Passar II

Como escapar da finitude, senão pela religião?

Não há, diante do paradigma político de um certo Ocidente (que obviamente não é o Ocidente geográfico), apenas o paradigma teológico-político de um certo Oriente?

Aliás, Platão inventa, no Político, o mito dos dois ciclos da Terra*. (1) Durante uma era, gira o astro numa direção. Nesse giro, todos os seres terrestres estão submetidos diretamente aos cuidados dos deuses e de seus emissários também divinos. Os seres humanos têm a Deus como pastor. (2) Mas esse girar se esgota por si, o astro pára e volta a girar, em direção contrária. Nesse ciclo, os deuses abandonam a Terra, e deixam os terrestres entregues à sua própria natureza.

Esses dois ciclos ilustram bem os dois paradigmas políticos contemporâneos: (2) o biopolítico (o governo das populações vivas pelo pastor humano) e o (1) teocrático (o governo dos fiéis diretamente por Deus).

Na saudade, no padecer, dos tempos passados [um tempo lógico: o (2) na imaginação do (1)], os humanos constituem, entre pares, uma organização pastoral. Como ovelhas, na carência do rebanho e do pastor, aceitam, ou escolhem, seus governantes, no desejo de ser governados.

Se prestarmos um pouco de atenção, encontramos logo a diferença fundamental entre a teocracia (como governo direto de Deus) e o regime teológico-político (como governo dos que representam a Deus na Terra). Apenas ressalto o óbvio: a religião e o clero são figuras do regime teológico-político e não da teocracia.
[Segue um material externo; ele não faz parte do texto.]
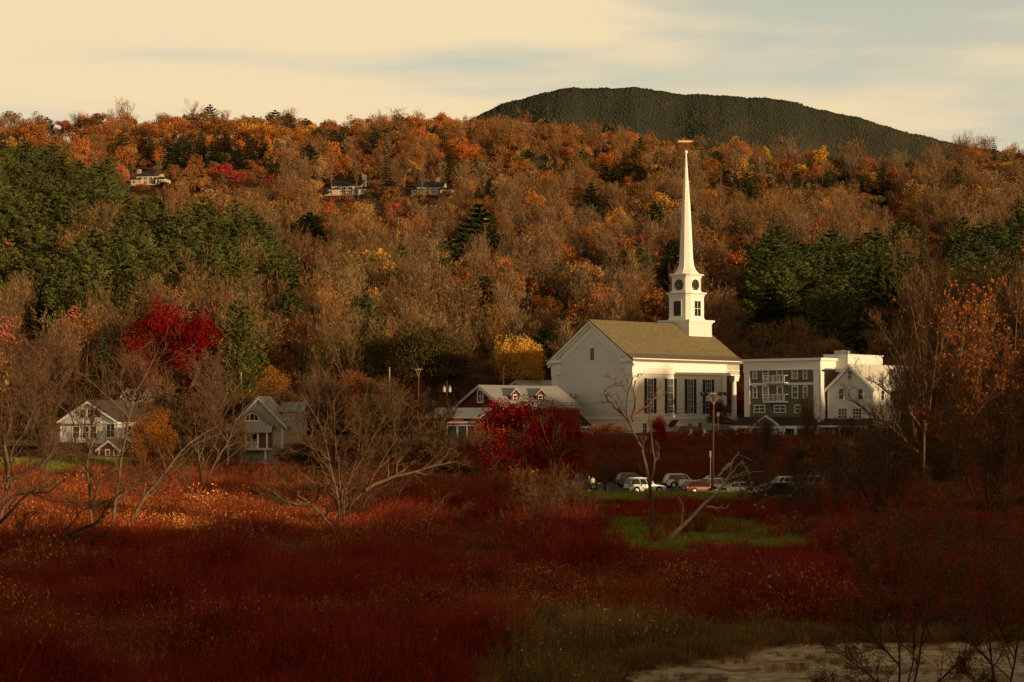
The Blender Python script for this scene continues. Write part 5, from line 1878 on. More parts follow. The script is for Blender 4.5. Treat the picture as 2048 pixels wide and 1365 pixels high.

Nos termos de Platão, portanto, o regime teológico-político faz parte do mesmo ciclo da Terra, em que a biopolítica, o regime político do Ocidente, se insere.

Não é por nada que a biopolítica pode ser interpretada, também, como a incorporação dos mecanismos de poder do pastorado cristão pelos Estados modernos. Com a crise do pastorado religioso, nos séculos XVI-XVIII, é o Estado soberano que paulatinamente absorve as funções do pastor, e passa a governar, a cuidar, da população como se fosse um rebanho. A passagem da compreensão da política como soberania para a política como governo equivale à governamentalização do Estado. O Estado soberano se torna governo, pastor laico de um rebanho laico.

(*) PLATÃO. Diálogos: Político. Col. “Os Pensadores”. Trad. diversos. São Paulo: Victor Civita, 1972. 272 p.